SOURCE MATERIAL
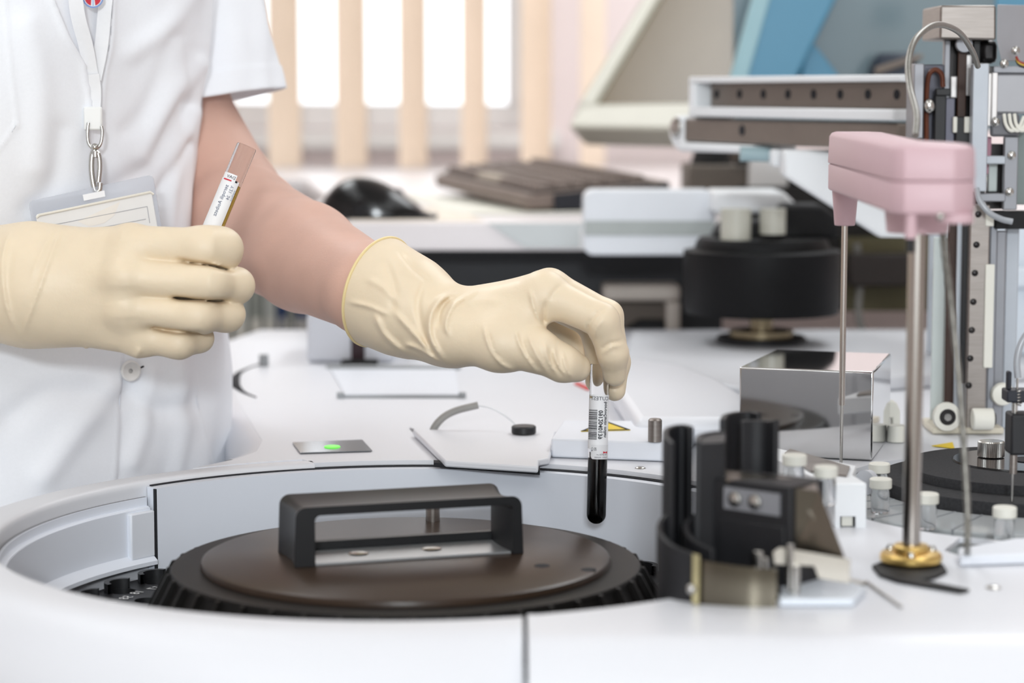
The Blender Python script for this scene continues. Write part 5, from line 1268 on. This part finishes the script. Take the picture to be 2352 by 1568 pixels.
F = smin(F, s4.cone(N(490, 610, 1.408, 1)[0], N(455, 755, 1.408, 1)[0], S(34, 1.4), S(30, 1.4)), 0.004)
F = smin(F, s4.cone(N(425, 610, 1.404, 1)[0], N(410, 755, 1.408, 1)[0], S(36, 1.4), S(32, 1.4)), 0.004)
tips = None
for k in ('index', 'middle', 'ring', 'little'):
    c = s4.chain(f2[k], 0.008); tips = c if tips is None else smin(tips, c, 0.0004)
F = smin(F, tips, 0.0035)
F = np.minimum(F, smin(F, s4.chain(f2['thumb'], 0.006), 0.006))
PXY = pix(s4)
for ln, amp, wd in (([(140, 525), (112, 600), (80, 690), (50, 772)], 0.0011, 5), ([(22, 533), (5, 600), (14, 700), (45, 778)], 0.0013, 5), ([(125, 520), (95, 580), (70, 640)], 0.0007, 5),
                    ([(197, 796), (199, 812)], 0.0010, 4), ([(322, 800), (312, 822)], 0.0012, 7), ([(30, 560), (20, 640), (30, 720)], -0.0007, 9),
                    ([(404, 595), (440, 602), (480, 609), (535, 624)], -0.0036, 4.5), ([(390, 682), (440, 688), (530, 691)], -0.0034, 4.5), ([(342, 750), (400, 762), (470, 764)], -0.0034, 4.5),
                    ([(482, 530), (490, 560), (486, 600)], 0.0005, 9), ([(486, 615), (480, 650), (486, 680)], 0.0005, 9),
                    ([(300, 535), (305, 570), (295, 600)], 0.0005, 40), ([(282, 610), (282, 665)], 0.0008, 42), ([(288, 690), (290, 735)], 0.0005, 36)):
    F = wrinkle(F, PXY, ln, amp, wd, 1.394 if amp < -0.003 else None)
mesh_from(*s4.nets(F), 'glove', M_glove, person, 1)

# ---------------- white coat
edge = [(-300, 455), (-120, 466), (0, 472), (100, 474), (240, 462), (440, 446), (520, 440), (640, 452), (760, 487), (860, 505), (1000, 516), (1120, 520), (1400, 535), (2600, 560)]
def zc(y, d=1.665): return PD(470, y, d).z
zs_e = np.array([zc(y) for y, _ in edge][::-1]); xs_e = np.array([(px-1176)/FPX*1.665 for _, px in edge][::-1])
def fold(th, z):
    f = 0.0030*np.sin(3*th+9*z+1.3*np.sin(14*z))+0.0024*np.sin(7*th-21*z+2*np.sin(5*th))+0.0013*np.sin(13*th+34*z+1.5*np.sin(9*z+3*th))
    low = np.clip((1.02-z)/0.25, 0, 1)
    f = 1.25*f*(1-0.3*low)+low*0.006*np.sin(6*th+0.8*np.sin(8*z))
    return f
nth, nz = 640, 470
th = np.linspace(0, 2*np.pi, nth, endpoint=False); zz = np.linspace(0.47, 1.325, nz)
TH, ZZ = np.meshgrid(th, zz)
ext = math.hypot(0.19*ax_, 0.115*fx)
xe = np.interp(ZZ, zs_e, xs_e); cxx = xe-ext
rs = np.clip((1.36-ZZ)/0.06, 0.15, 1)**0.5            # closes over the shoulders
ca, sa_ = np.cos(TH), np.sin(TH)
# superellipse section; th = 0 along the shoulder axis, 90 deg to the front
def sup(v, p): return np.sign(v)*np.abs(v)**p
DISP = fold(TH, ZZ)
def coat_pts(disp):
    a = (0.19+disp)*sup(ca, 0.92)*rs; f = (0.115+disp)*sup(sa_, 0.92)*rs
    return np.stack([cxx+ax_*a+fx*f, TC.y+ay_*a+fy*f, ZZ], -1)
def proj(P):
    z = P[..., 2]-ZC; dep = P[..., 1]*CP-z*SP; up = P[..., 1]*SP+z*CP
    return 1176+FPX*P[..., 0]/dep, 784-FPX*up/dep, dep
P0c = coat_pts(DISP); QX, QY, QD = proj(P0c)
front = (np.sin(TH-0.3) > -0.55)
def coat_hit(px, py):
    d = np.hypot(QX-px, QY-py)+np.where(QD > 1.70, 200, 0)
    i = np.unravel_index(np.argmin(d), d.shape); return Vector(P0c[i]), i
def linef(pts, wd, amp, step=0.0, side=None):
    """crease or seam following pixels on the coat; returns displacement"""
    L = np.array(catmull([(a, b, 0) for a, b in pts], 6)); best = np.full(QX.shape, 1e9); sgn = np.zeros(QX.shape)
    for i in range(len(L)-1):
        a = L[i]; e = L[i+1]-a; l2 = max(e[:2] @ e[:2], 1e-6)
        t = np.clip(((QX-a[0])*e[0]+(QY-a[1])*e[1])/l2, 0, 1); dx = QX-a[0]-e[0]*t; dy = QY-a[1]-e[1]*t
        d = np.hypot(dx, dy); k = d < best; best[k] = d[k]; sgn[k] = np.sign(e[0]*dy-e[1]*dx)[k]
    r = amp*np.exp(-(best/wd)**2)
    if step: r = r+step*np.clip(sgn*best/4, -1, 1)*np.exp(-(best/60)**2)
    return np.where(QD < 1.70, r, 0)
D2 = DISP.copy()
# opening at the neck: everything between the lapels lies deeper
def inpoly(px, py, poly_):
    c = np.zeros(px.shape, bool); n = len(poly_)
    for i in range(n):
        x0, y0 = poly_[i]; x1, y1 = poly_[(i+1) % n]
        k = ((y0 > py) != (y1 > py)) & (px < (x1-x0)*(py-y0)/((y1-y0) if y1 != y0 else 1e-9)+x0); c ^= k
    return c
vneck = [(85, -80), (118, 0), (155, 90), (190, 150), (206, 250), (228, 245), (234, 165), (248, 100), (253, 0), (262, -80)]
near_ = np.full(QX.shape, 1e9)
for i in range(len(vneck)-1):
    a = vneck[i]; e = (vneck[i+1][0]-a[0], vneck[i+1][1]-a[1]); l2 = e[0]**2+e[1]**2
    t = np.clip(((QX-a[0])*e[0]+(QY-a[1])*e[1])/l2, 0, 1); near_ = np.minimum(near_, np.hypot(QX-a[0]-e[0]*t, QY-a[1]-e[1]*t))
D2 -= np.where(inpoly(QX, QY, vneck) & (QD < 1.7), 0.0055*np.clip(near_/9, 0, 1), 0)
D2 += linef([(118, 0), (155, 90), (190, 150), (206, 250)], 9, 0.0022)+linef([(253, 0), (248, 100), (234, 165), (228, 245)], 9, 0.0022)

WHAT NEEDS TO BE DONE
Reproduce all of the data exactly; the pictures do not belong in the copy.

TASK OUTPUT
The Blender Python script for this scene continues. Write part 5, from line 1268 on. This part finishes the script. Take the picture to be 2352 by 1568 pixels.
F = smin(F, s4.cone(N(490, 610, 1.408, 1)[0], N(455, 755, 1.408, 1)[0], S(34, 1.4), S(30, 1.4)), 0.004)
F = smin(F, s4.cone(N(425, 610, 1.404, 1)[0], N(410, 755, 1.408, 1)[0], S(36, 1.4), S(32, 1.4)), 0.004)
tips = None
for k in ('index', 'middle', 'ring', 'little'):
    c = s4.chain(f2[k], 0.008); tips = c if tips is None else smin(tips, c, 0.0004)
F = smin(F, tips, 0.0035)
F = np.minimum(F, smin(F, s4.chain(f2['thumb'], 0.006), 0.006))
PXY = pix(s4)
for ln, amp, wd in (([(140, 525), (112, 600), (80, 690), (50, 772)], 0.0011, 5), ([(22, 533), (5, 600), (14, 700), (45, 778)], 0.0013, 5), ([(125, 520), (95, 580), (70, 640)], 0.0007, 5),
                    ([(197, 796), (199, 812)], 0.0010, 4), ([(322, 800), (312, 822)], 0.0012, 7), ([(30, 560), (20, 640), (30, 720)], -0.0007, 9),
                    ([(404, 595), (440, 602), (480, 609), (535, 624)], -0.0036, 4.5), ([(390, 682), (440, 688), (530, 691)], -0.0034, 4.5), ([(342, 750), (400, 762), (470, 764)], -0.0034, 4.5),
                    ([(482, 530), (490, 560), (486, 600)], 0.0005, 9), ([(486, 615), (480, 650), (486, 680)], 0.0005, 9),
                    ([(300, 535), (305, 570), (295, 600)], 0.0005, 40), ([(282, 610), (282, 665)], 0.0008, 42), ([(288, 690), (290, 735)], 0.0005, 36)):
    F = wrinkle(F, PXY, ln, amp, wd, 1.394 if amp < -0.003 else None)
mesh_from(*s4.nets(F), 'glove', M_glove, person, 1)

# ---------------- white coat
edge = [(-300, 455), (-120, 466), (0, 472), (100, 474), (240, 462), (440, 446), (520, 440), (640, 452), (760, 487), (860, 505), (1000, 516), (1120, 520), (1400, 535), (2600, 560)]
def zc(y, d=1.665): return PD(470, y, d).z
zs_e = np.array([zc(y) for y, _ in edge][::-1]); xs_e = np.array([(px-1176)/FPX*1.665 for _, px in edge][::-1])
def fold(th, z):
    f = 0.0030*np.sin(3*th+9*z+1.3*np.sin(14*z))+0.0024*np.sin(7*th-21*z+2*np.sin(5*th))+0.0013*np.sin(13*th+34*z+1.5*np.sin(9*z+3*th))
    low = np.clip((1.02-z)/0.25, 0, 1)
    f = 1.25*f*(1-0.3*low)+low*0.006*np.sin(6*th+0.8*np.sin(8*z))
    return f
nth, nz = 640, 470
th = np.linspace(0, 2*np.pi, nth, endpoint=False); zz = np.linspace(0.47, 1.325, nz)
TH, ZZ = np.meshgrid(th, zz)
ext = math.hypot(0.19*ax_, 0.115*fx)
xe = np.interp(ZZ, zs_e, xs_e); cxx = xe-ext
rs = np.clip((1.36-ZZ)/0.06, 0.15, 1)**0.5            # closes over the shoulders
ca, sa_ = np.cos(TH), np.sin(TH)
# superellipse section; th = 0 along the shoulder axis, 90 deg to the front
def sup(v, p): return np.sign(v)*np.abs(v)**p
DISP = fold(TH, ZZ)
def coat_pts(disp):
    a = (0.19+disp)*sup(ca, 0.92)*rs; f = (0.115+disp)*sup(sa_, 0.92)*rs
    return np.stack([cxx+ax_*a+fx*f, TC.y+ay_*a+fy*f, ZZ], -1)
def proj(P):
    z = P[..., 2]-ZC; dep = P[..., 1]*CP-z*SP; up = P[..., 1]*SP+z*CP
    return 1176+FPX*P[..., 0]/dep, 784-FPX*up/dep, dep
P0c = coat_pts(DISP); QX, QY, QD = proj(P0c)
front = (np.sin(TH-0.3) > -0.55)
def coat_hit(px, py):
    d = np.hypot(QX-px, QY-py)+np.where(QD > 1.70, 200, 0)
    i = np.unravel_index(np.argmin(d), d.shape); return Vector(P0c[i]), i
def linef(pts, wd, amp, step=0.0, side=None):
    """crease or seam following pixels on the coat; returns displacement"""
    L = np.array(catmull([(a, b, 0) for a, b in pts], 6)); best = np.full(QX.shape, 1e9); sgn = np.zeros(QX.shape)
    for i in range(len(L)-1):
        a = L[i]; e = L[i+1]-a; l2 = max(e[:2] @ e[:2], 1e-6)
        t = np.clip(((QX-a[0])*e[0]+(QY-a[1])*e[1])/l2, 0, 1); dx = QX-a[0]-e[0]*t; dy = QY-a[1]-e[1]*t
        d = np.hypot(dx, dy); k = d < best; best[k] = d[k]; sgn[k] = np.sign(e[0]*dy-e[1]*dx)[k]
    r = amp*np.exp(-(best/wd)**2)
    if step: r = r+step*np.clip(sgn*best/4, -1, 1)*np.exp(-(best/60)**2)
    return np.where(QD < 1.70, r, 0)
D2 = DISP.copy()
# opening at the neck: everything between the lapels lies deeper
def inpoly(px, py, poly_):
    c = np.zeros(px.shape, bool); n = len(poly_)
    for i in range(n):
        x0, y0 = poly_[i]; x1, y1 = poly_[(i+1) % n]
        k = ((y0 > py) != (y1 > py)) & (px < (x1-x0)*(py-y0)/((y1-y0) if y1 != y0 else 1e-9)+x0); c ^= k
    return c
vneck = [(85, -80), (118, 0), (155, 90), (190, 150), (206, 250), (228, 245), (234, 165), (248, 100), (253, 0), (262, -80)]
near_ = np.full(QX.shape, 1e9)
for i in range(len(vneck)-1):
    a = vneck[i]; e = (vneck[i+1][0]-a[0], vneck[i+1][1]-a[1]); l2 = e[0]**2+e[1]**2
    t = np.clip(((QX-a[0])*e[0]+(QY-a[1])*e[1])/l2, 0, 1); near_ = np.minimum(near_, np.hypot(QX-a[0]-e[0]*t, QY-a[1]-e[1]*t))
D2 -= np.where(inpoly(QX, QY, vneck) & (QD < 1.7), 0.0055*np.clip(near_/9, 0, 1), 0)
D2 += linef([(118, 0), (155, 90), (190, 150), (206, 250)], 9, 0.0022)+linef([(253, 0), (248, 100), (234, 165), (228, 245)], 9, 0.0022)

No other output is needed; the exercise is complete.